TRIAL TRIP OF THE s.s. RUYSDAEL
Northern Daily Mail, Jan 4/12
This handsome steel screw steamer built by Messrs. William Gray and Co. for Messrs. The Bolton Steam Shipping Company, Ltd., London, was taken for her trial trip.
The vessel has been built to the highest class in Lloyd’s Register, and is of the following dimensions, viz.: Length over all, 345ft.6in, breadth, 49ft., and depth, 25ft. 5in.
Triple-expansion engines have been supplied from the Central Marine Engineering Works (see also) of the builders, having cylinders 24 ½ in., 40in., and 65in., with a piston stroke of 42in., and two large steel boilers for a working pressure of 180lbs. per square inch. An evaporator, duplex pumps and other auxiliaries of the “C.M.E.W” make have also been supplied.
The owners were represented by Mr. E. Glover, Mr F. W. Bolton and Mr. J. S. Bounyman, the latter gentleman having superintended the construction of ship and machinery. Mr. James Innes was present on behalf of Lloyd’s Registry.
After a few preliminary manoeuvres, the vessel was taken to the Tyne to load, her performance on the passage being quite satisfactory to all concerned.
At the outbreak of war she was laid up in the neutral Finnish port of Kristinestad, in the Gulf of Bothnia, until November 1916. Under the command of Capt. R. Hurford and in the company of some other British ships, she then managed to slip through the shelter of Swedish territorial waters out of the Baltic into the Kattegat, through the Skagerrak, to escape home across the North Sea.
On her arrival in England she was then sold.
1916 sold to A.D. Axarlis, London but not renamed
1918 sold to Watkin J. Williams, Cardiff
1918 7th Sept while en-route from Barry to Taranto with a cargo of coal, she was torpedoed and sunk N.W. of Finisterre by the German submarine U-105 at 46.53N 10.07W (228 miles west of the Ushant), becoming one of the last casualties of the war.
12 casualties including the master W. Steel.
Lives Lost
Masters: 1915-17 R Hirlford: 1918 W Steel.

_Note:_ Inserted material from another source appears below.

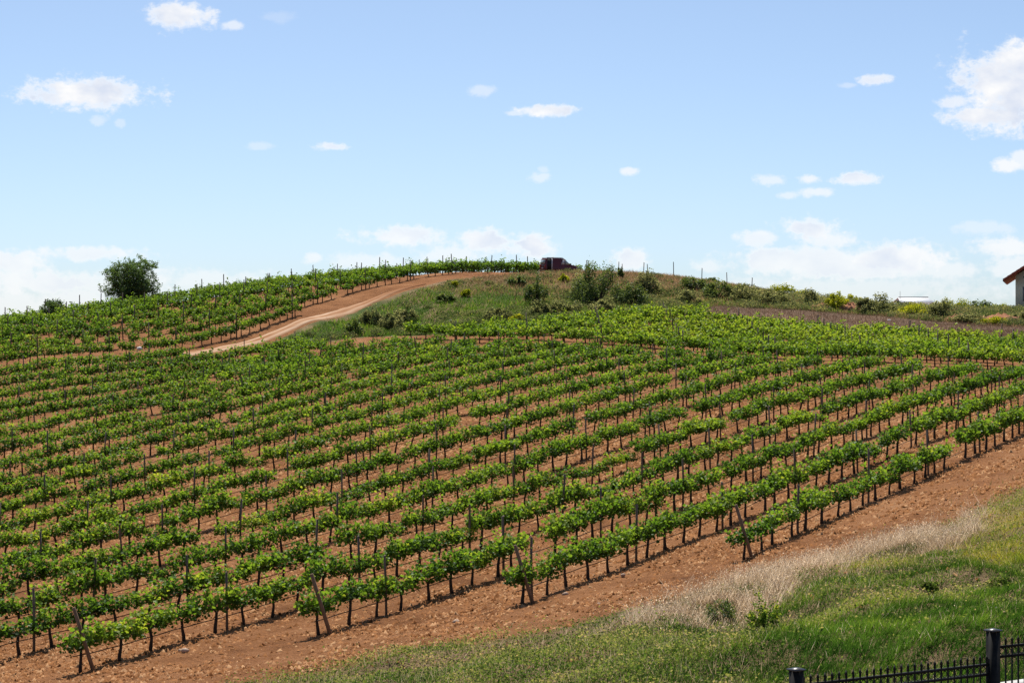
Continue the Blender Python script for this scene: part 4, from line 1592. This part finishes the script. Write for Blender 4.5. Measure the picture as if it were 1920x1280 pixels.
def house():
    D = 214.0
    x0 = (1904 - 960) / F * D
    zg = float(ground0(x0, D))
    zb = (640 - 583) / F * D
    eave = (640 - 528) / F * D - zb
    W, LN = 9.0, 11.0
    e = obj('house', None, loc=(x0, D, zb), rz=R(-14), label='cream house with red gabled roof at the right picture edge', cat='house')
    pitch = math.tan(R(33))
    top = eave + W / 2 * pitch
    b = MB()
    b.prism([(0, .45), (W, .45), (W, eave + .55), (W / 2, top + .5), (0, eave + .55)], 0, LN)
    obj('wall', b.mesh('wall'), M_WALL, parent=e)
    b = MB()
    b.prism([(-.04, min(-1.2, zg - zb - 1)), (W + .04, min(-1.2, zg - zb - 1)), (W + .04, .448), (-.04, .448)], -.04, LN + .04)
    obj('plinth', b.mesh('plinth'), M_PLINTH, parent=e)
    ov = 1.15
    rf = None
    for sd in (0, 1):
        def px(q):
            return q if sd == 0 else W - q
        b = MB()
        zl, zr = eave + .0, eave + (W / 2 + ov) * pitch
        b.prism([(px(-ov), zl + .02), (px(W / 2), zr + .02), (px(W / 2), zr + .20), (px(-ov), zl + .20)], -1.1, LN + 1.1)
        rf = obj('roof', b.mesh('roof'), M_ROOF, parent=e)
        # tile courses
        for k in range(14):
            q = -ov + (W / 2 + ov) * k / 14
            b = MB()
            z = zl + (q + ov) * pitch + .20
            dx = (W / 2 + ov) / 14
            b.prism([(px(q), z + .045), (px(q + dx), z + dx * pitch + .012), (px(q + dx), z + dx * pitch - .01), (px(q), z - .01)], -1.12, LN + 1.12)
            obj('tile_course', b.mesh('tile_course'), M_ROOF, parent=rf)
        b = MB()
        b.prism([(px(-ov + .05), zl + .0), (px(W / 2), zr + .0), (px(W / 2), zr + .018), (px(-ov + .05), zl + .018)], -1.05, LN + 1.05)
        obj('soffit', b.mesh('soffit'), M_SOFFIT, parent=rf)
    for (wx, wz, ww, wh, lab) in ((.75, 1.0, .75, 1.25, None), (3.6, 1.0, 1.6, 1.25, None), (6.6, 1.0, 1.0, 1.25, None)):
        b = MB()
        b.box((wx + ww / 2, -.01, wz + wh / 2), (ww + .16, .06, wh + .16))
        w = obj('window', b.mesh('window'), M_PLINTH, parent=e)
        b = MB()
        b.box((wx + ww / 2, -.035, wz + wh / 2), (ww, .03, wh))
        obj('pane', b.mesh('pane'), M_DARKGL, parent=w)
    b = MB()
    b.tube([(.85, -.02, eave + .42), (.85, -.08, eave + .42)], .12, 10)
    obj('vent', b.mesh('vent'), M_DARKGL, parent=e)


house()


def shed():
    D = 330.0
    x0, x1 = (1690 - 960) / F * D, (1751 - 960) / F * D
    zt = (640 - 556.5) / F * D
    zg = -8.5
    w = x1 - x0
    e = obj('white_shed', None, loc=(x0, D, zt - 6), label='low white-roofed shed showing above the ridge', cat='shed')
    b = MB()
    b.prism([(0, -8), (w, -8), (w, 5.2), (0, 5.2)], 0, 7)
    obj('wall', b.mesh('wall'), M_WHITE, parent=e)
    b = MB()
    d = Matrix.Identity(3)
    vs = [(-.25, -.3, 5.22), (w + .1, -.3, 5.22), (w - .3, 3.5, 5.98), (.1, 3.5, 5.98), (w + .1, 7.3, 5.22), (-.25, 7.3, 5.22)]
    b.add(vs + [(p[0], p[1], p[2] - .06) for p in vs], [(0, 1, 2, 3), (3, 2, 4, 5), (9, 8, 7, 6), (11, 10, 8, 9), (0, 6, 7, 1), (5, 4, 10, 11), (1, 7, 8, 2), (2, 8, 10, 4), (0, 3, 9, 6), (3, 5, 11, 9)])
    rf = obj('roof', b.mesh('roof'), M_WHITE, parent=e)
    b = MB()
    b.box((w * .5 + .0, 3.5, 6.0), (w * .92, .22, .16))
    obj('ridge_cap', b.mesh('ridge_cap'), M_PLINTH, parent=rf)
    b = MB()
    b.tube([(.25, 2.5, 5.5), (.25, 2.5, 6.9)], .03, 5)
    obj('antenna', b.mesh('antenna'), M_PLINTH, parent=rf)


shed()

# ------------------------------------------------------------------ iron fence and kerb at lower right


def fence():
    def at(u, D):
        return Vector(((u - 960) / F * D, D, 0))
    D1 = 28.0
    A, B = at(1493, D1), at(1862, D1 * 1.068)
    d = (B - A)
    L = d.length
    d.normalize()
    ang = math.atan2(d.y, d.x)
    zt1 = -(1266 - 640) / F * D1          # picket tips of the lower panel
    step = .215
    e = obj('iron_fence', None, loc=(A.x, A.y, zt1), rz=ang, label='black wrought iron fence with spear-topped pickets at lower right corner', cat='fence')
    H = 1.5
    for i, (px, ztop) in enumerate(((-L, -.10 - step), (0, .108), (L, .108 + step + .028), (2 * L, .108 + 2 * step))):
        if i == 0:
            continue
        b = MB()
        s = .066
        b.prism([(px - s, -H - .35), (px + s, -H - .35), (px + s, ztop - .04), (px - s, ztop - .04)], -s, s)
        p = obj('post', b.mesh('post'), M_IRON, parent=e)
        b = MB()
        s2 = .088
        b.add([(px - s2, -s2, ztop - .04), (px + s2, -s2, ztop - .04), (px + s2, s2, ztop - .04), (px - s2, s2, ztop - .04), (px - s2, -s2, ztop - .022), (px + s2, -s2, ztop - .022), (px + s2, s2, ztop - .022), (px - s2, s2, ztop - .022), (px, 0, ztop)],
              [(3, 2, 1, 0), (0, 1, 5, 4), (1, 2, 6, 5), (2, 3, 7, 6), (3, 0, 4, 7), (4, 5, 8), (5, 6, 8), (6, 7, 8), (7, 4, 8)])
        obj('post_cap', b.mesh('post_cap'), M_CAP, parent=p)
    # one picket with its spear, shared
    b = MB()
    r = .0085
    b.box((0, 0, (-H - .12 - .085) / 2), (.017, .017, H + .12 - .085))
    b.tube([(0, 0, -.095), (0, 0, -.088), (0, 0, -.072), (0, 0, -.066)], [.010, .017, .017, .010], 8)
    b.add([(-.021, -.006, -.045), (.021, -.006, -.045), (.021, .006, -.045), (-.021, .006, -.045), (-.008, -.008, -.075), (.008, -.008, -.075), (.008, .008, -.075), (-.008, .008, -.075), (0, 0, .012)],
          [(7, 6, 5, 4), (4, 5, 1, 0), (5, 6, 2, 1), (6, 7, 3, 2), (7, 4, 0, 3), (0, 1, 8), (1, 2, 8), (2, 3, 8), (3, 0, 8)])
    pick = b.mesh('picket')
    pick.materials.append(M_IRON)
    bb = MB()
    n8 = 10
    pts = [(.042 * math.cos(2 * math.pi * k / n8), 0, .042 * math.sin(2 * math.pi * k / n8)) for k in range(n8 + 1)]
    bb.tube(pts, .006, 4, cap=False)
    ring = bb.mesh('ring')
    ring.materials.append(M_IRON)
    for pan in (0, 1):
        off = pan * L
        dz = pan * step
        npk = 29
        for k in range(1, npk):
            o = obj('picket', pick, parent=e, loc=(off + L * k / npk, 0, dz))
            if k < npk - 1:
                obj('ring', ring, parent=e, loc=(off + L * (k + .5) / npk, 0, dz - .19))
        for zz_, nm in ((-.125, 'top_rail'), (-.255, 'middle_rail'), (-H + .02, 'bottom_rail')):
            b = MB()
            b.box((off + L / 2, 0, dz + zz_), (L - .20, .034, .034))
            obj(nm, b.mesh(nm), M_IRON, parent=e)
        for sx in (.10, L - .10):
            b = MB()
            b.box((off + sx, 0, dz - .06 - H / 2), (.034, .034, H + .02))
            obj('end_bar', b.mesh('end_bar'), M_IRON, parent=e)
            for zz_ in (-.30, -1.0):
                b = MB()
                b.box((off + (sx - .045 if sx < 1 else sx + .045), 0, dz + zz_), (.06, .02, .03))
                obj('bracket', b.mesh('bracket'), M_IRON, parent=e)
    # concrete kerb behind the upper panel
    k0 = B + Vector((-d.y, d.x, 0)) * .55 - d * .5
    k1 = B + d * (L + 1) + Vector((-d.y, d.x, 0)) * .9
    mid = (k0 + k1) / 2
    ztop = -(1276 - 640) / F * mid.y + .06
    b = MB()
    b.box((0, 0, -.35), ((k1 - k0).length, .30, .7))
    obj('concrete_kerb', b.mesh('concrete_kerb'), M_CONC, loc=(mid.x, mid.y, ztop), rz=math.atan2((k1 - k0).y, (k1 - k0).x), label='pale concrete kerb behind the iron fence at the lower right corner', cat='kerb')


M_CAP = mat_plain('paler_black_cap', (0.03, 0.03, 0.032), (0.06, 0.06, 0.065), 12, 0.35, spec=0.6)  # caps a little paler and glossier than the fence iron
fence()

SC.cycles.max_bounces = 8
SC.cycles.diffuse_bounces = 1
SC.cycles.transmission_bounces = 2
SC.cycles.use_denoising = True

Lives lost September 1918:
Baskett, George Charles, 2nd engineer, 51, b. Madras, resided Cardiff
Bates, Alfred George, wireless operator, 19, b. St Pancras, London
Boulton, Joseph Henry, fireman/trimmer, 57, b. Portsmouth, resided Barry Island, Glamorgan
Boulton, John Stevens, fireman/trimmer, 30, b. St. Ives
Dalton, Martin, 2nd steward, 22, Barry, Glamorgan
Jones, James David, fireman/trimmer, 23, b. Cardiff, resided Barry Dock, Glamorgan
Jones, William, 2nd mate, 66, Borth Cardiganshire
Morgan, Thomas John, carpenter, 23, b. Trehafod, Glamorgan
Sinclair, W, able seaman, 62, b. Shetland
Stack, William, able seaman, 43, Castletown Bere, Co. Cork
Steel, W, master, 36, Scarborough
Watson, George, fireman/trimmer, 45, b. County Cork
Footnote:
The U-105 surrendered at the end of the War and became the French submarine Jean Autric.